私は、現在のように実態のない無数の情報が氾濫する時代だからこそ、写真の力を信じている。なぜなら、写真には、事物そのものと出会わせる力があるから。人間の心は、身体器官の一部として存在しているのではなく、人間が事物と出会った時の生態反応。心が虚ろな時は、事物と出会えていない。

2011-11-14 23:48:23
風の旅人編集長 佐伯剛 @kazesaeki

心象風景のような写真は、共感を誘う。それは、見失っていた自分との出会いという言い方がされる時がある。しかし、この近代社会の中には、自分と同じような人間は無数にいる。
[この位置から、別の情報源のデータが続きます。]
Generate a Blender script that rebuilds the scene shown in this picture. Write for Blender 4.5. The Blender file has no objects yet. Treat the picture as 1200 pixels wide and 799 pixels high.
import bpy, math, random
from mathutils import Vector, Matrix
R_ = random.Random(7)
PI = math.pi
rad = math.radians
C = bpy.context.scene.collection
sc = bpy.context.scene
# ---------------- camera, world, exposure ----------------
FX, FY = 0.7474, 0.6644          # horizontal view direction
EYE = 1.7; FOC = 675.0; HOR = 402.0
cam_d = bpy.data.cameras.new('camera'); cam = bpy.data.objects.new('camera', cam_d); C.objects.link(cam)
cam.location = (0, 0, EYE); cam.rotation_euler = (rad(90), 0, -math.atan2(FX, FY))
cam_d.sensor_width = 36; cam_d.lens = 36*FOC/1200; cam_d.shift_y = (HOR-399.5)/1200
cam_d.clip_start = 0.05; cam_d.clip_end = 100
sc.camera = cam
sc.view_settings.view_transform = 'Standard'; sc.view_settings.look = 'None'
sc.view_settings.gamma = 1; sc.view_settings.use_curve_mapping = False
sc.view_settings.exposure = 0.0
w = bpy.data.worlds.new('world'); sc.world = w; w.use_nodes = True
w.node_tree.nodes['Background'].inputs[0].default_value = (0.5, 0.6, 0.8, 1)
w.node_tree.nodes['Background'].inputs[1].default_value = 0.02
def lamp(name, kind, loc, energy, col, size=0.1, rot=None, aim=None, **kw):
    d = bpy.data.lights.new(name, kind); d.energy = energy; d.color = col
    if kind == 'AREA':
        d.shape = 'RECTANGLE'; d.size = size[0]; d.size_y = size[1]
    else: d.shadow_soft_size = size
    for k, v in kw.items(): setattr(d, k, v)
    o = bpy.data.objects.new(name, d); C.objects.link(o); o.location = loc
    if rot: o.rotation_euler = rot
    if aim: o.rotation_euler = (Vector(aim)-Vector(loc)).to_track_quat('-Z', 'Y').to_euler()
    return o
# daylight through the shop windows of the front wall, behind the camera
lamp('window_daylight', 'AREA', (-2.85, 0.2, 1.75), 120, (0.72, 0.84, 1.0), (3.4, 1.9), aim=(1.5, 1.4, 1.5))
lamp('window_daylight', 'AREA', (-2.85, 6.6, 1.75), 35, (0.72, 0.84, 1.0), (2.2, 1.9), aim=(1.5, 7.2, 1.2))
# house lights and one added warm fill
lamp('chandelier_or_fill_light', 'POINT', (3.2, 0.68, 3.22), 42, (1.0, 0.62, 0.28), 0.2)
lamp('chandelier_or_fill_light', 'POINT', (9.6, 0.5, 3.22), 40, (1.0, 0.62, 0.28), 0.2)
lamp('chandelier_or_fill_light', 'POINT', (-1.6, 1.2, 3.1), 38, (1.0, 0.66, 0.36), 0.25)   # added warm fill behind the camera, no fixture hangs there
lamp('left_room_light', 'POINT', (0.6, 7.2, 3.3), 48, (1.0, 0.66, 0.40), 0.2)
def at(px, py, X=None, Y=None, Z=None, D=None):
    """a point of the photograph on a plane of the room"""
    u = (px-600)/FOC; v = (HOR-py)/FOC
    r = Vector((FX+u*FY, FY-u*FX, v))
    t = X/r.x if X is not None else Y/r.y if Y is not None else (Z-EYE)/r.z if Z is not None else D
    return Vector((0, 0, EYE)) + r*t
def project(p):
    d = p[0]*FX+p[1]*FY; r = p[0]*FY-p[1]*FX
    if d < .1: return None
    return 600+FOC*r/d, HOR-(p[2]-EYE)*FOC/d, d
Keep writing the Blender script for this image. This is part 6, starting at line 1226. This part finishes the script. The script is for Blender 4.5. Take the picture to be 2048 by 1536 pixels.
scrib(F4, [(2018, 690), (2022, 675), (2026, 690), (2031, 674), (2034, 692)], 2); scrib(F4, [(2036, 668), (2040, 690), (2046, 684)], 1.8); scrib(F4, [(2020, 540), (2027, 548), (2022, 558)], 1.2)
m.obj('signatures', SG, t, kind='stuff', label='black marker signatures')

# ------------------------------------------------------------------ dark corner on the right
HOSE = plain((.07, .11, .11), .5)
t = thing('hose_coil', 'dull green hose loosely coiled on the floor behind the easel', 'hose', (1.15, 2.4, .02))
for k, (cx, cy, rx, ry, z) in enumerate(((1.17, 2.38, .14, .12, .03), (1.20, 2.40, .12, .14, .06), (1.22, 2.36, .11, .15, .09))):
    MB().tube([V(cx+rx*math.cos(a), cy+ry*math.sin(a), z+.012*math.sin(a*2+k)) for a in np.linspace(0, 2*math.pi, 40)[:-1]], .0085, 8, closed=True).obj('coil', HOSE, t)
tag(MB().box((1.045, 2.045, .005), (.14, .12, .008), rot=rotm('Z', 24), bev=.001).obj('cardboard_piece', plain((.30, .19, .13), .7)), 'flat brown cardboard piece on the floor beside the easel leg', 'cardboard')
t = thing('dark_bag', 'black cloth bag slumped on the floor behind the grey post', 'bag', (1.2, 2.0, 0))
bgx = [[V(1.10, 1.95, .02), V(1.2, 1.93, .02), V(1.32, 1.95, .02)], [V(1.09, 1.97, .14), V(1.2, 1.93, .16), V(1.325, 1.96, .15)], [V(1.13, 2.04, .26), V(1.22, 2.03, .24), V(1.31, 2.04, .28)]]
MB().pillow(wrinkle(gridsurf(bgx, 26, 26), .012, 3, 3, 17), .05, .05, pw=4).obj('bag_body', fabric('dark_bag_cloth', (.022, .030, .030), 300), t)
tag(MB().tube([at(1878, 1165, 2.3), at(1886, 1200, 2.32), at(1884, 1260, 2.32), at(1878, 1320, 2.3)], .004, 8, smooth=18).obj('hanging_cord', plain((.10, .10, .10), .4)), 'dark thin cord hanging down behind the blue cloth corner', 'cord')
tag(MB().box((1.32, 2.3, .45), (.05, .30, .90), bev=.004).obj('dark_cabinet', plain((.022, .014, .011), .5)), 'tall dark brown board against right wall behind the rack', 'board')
その大勢の共感を得るものが人気者になるのだが、人気者の表現が、何か新しい事物と出会わせてくれるわけではない。

2011-11-14 23:52:59
風の旅人編集長 佐伯剛 @kazesaeki

近代社会の似たような考え方や感じ方をする人間が群れて、群れることで安心して、でもそれは群れから取り残されることに対する不安を常に感じ続けるということで、そんな不安定な感覚を現代的だと評価する詭弁家もいるが、私は、そういう堂々巡りから抜け出せそうな事物との出会いが一つあればいい。

2011-11-14 23:59:52
風の旅人編集長 佐伯剛 @kazesaeki

ここ15年くらい、評論家や賞の審査員が、写真を評価する際に「なんでもないような写真に見えるかもしれないが、そうではなく、実はとてもスゴイのだ」と、凡人にはわからないが、写真のことをわかっている自分にはその魅力はわかるのだという論法で評し、権威化された彼らの言葉に追随する者も多い。

2011-11-15 00:08:17
風の旅人編集長 佐伯剛 @kazesaeki

しかし、写真とは、究極、事物との出会いを伝える媒体であって、その事物が見る者の認識にどう働きかけるか、その強度はどの程度のものか、記憶への刻まれ度はどの程度のものか、その記憶化された写真という事物との出会いが人生にどう働きかけるかということ以外に、さして重要なことはない。

2011-11-15 00:13:13
風の旅人編集長 佐伯剛 @kazesaeki

赤ちゃんの写真は、誰が撮っても心を動かす。それは、赤ちゃんを撮る時に自分を投影しようとする人は、あまりいないからだ。赤ちゃんという事物との出会いだけがあるから新鮮なのであって、撮影者が自分を投影した赤ちゃんの写真なんか気持ち悪いだけ。写真の本質はそういうもの。

2011-11-15 00:18:59
風の旅人編集長 佐伯剛 @kazesaeki

写真の表現者とは、誰が撮っても心を動かす赤ちゃんを撮る人ではなく、多くの人が見落としている事物との出会いの力を再認識させる人。「普通に見えるけどスゴイ」等という詭弁は必要なく、写真を見た人が、事物を通して新たな認識と出会えてこそ、すごい表現と言えるのだろう。